Tuesday, August 12

Renew Your Interest in Art - Step 2

Check Out ”Artist Factoid”

This new weekly feature—“Artist Factoid”--is right over there below the Welcome. Check it out. Knowledge is power.

Step 2 - Invest in a Few Art Supplies

If you missed yesterday's Orbisplanis, this week's theme is 4 Steps to Renew Your Interest in Art. Yesterday was Step 1-Make Your Art a Priority. Today we move to Step 2-Invest in a Few Art Supplies.

By making it the second step, I’m hoping you’ll invest in a few art supplies sooner rather than later, which I’m afraid might be too late to spur you to action. Having a few supplies on hand allows you to try out immediately any technique you run across, and that is key to involvement—taking action.

Otherwise, you may run across an art technique you want to try, but then find yourself saying, ”I don’t have any charcoal, maybe I’ll try this later.” The probability is you won’t try it later because you still won’t have any charcoal.

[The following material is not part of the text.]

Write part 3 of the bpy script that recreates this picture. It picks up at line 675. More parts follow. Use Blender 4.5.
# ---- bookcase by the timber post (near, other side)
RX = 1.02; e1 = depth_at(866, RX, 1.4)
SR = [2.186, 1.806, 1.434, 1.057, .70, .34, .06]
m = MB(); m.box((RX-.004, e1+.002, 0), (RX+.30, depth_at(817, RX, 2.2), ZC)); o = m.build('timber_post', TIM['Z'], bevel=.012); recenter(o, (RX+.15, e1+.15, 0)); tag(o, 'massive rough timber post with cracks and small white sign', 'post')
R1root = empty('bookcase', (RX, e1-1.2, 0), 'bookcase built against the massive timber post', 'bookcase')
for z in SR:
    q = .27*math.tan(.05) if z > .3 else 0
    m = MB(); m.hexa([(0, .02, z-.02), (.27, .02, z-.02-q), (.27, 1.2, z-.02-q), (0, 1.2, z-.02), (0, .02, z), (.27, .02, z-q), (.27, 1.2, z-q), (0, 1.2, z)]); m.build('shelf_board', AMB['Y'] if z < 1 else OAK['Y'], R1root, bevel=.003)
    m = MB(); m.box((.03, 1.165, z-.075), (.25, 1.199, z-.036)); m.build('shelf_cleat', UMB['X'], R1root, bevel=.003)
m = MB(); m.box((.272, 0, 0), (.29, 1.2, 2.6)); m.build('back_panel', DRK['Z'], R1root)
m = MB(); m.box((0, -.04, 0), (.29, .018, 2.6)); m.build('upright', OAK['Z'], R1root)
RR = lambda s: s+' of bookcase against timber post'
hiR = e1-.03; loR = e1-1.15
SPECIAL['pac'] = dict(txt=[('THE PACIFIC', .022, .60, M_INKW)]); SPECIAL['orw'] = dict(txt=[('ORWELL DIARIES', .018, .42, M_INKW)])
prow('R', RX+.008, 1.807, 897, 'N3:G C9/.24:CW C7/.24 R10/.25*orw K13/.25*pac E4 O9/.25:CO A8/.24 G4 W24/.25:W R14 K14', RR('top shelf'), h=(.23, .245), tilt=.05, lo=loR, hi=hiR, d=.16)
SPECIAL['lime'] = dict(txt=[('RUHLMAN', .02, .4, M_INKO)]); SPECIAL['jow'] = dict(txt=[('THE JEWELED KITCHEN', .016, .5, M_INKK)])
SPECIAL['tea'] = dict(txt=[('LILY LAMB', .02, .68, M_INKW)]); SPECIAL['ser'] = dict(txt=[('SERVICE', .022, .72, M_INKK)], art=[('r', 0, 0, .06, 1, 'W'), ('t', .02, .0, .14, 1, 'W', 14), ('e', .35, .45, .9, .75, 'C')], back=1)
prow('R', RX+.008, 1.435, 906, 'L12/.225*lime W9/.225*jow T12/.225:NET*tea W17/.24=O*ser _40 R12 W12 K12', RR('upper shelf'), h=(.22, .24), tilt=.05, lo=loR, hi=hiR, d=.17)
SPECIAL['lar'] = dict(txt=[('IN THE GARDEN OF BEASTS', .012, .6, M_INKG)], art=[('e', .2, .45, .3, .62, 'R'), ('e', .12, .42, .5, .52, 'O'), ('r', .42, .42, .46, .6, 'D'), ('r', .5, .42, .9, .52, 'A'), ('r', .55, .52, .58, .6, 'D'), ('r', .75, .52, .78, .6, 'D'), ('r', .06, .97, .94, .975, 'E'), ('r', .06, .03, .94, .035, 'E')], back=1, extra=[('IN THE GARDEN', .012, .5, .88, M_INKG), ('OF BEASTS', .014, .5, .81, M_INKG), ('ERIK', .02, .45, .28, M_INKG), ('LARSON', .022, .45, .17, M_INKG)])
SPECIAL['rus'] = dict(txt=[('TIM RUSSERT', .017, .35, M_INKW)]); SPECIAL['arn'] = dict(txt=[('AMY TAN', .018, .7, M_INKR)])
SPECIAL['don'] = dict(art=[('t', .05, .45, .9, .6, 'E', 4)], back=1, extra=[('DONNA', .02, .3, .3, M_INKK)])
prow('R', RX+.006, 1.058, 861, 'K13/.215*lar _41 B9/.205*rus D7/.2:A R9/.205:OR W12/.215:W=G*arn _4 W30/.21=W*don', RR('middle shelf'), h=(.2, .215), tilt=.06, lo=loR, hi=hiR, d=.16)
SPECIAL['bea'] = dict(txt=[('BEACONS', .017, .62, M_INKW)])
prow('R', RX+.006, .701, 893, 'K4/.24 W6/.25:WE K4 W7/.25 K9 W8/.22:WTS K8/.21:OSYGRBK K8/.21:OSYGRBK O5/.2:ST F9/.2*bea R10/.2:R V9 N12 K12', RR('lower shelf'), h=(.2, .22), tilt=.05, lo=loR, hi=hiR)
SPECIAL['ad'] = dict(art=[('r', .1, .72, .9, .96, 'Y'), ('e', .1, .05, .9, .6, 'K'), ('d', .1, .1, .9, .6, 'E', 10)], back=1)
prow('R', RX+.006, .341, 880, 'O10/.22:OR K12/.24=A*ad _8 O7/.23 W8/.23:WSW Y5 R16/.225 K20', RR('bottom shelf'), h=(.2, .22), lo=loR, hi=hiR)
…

What do I mean by ‘a few art supplies?’ I mean having enough supplies on hand so that you will be able to immediately draw or paint something without having to stop and go buy supplies. Inspiration can be a fleeting thing, so I repeat, having supplies on hand can increase the probability of your taking immediate action.

Why do I say invest and not get, buy, borrow, etc? This relates to Step 1-Make Your Art a Priority. If your art is a priority, then what you are really doing is investing rather than spending. You are investing your time and your money. When you invest in something, there is usually an expectation of some future payback. By investing in a few supplies early on, you will not only kick-start your art, but you will also increase future dividends from your investment, so to speak.

Step 2 is about removing barriers and excuses both real and imagined.

Anyhoo, here are suggested supplies for your initial investment and are shown in today's graphic at the top of the blog. (You can link to previous blogs for more info.)
  • 3 Soft lead (graphite) pencils in the followings hardness -2B, 6B, 8B; this will give you enough range in to try different sketching techniques
  • 1 charcoal pencil, medium hardness
  • 1 Rollerball pen; for pen & ink line drawing
  • 4 Conte crayons (or equivalent brand), white black, sanguine (reddish brown), umber (brown); start with these for drawing with color before investing in colored pencils or pastel
  • 1 kneadable eraser for making changes and cleanup
  • 1 sharpener
  • 1 sketch or drawing pad – many brands to choose, but start off with 11 x 14 in/28 x 36 cm; 50 sheets, 70 lb. weight paper; good enough for all the above drawing tools

So that's it. These relatively few and inexpensive materials are plenty to get you started and allow you to try out or refresh your sketching and drawing skills. Using line, tone, and limited color, you can do quick sketches or more detailed drawings with texture and shadow or anything in between. You may be surprised at the level of art you can achieve with these limited materials.

In the Studio

Glad to get back in the “studio,” such as it is. I mentioned last blog I was thinking of a larger canvas acrylic, and that’s what I think I’ll go with. I have a nice size canvas measuring 24 x 36 in/61 x 92 cm. I just need to nail down the subject and will let you know next blog.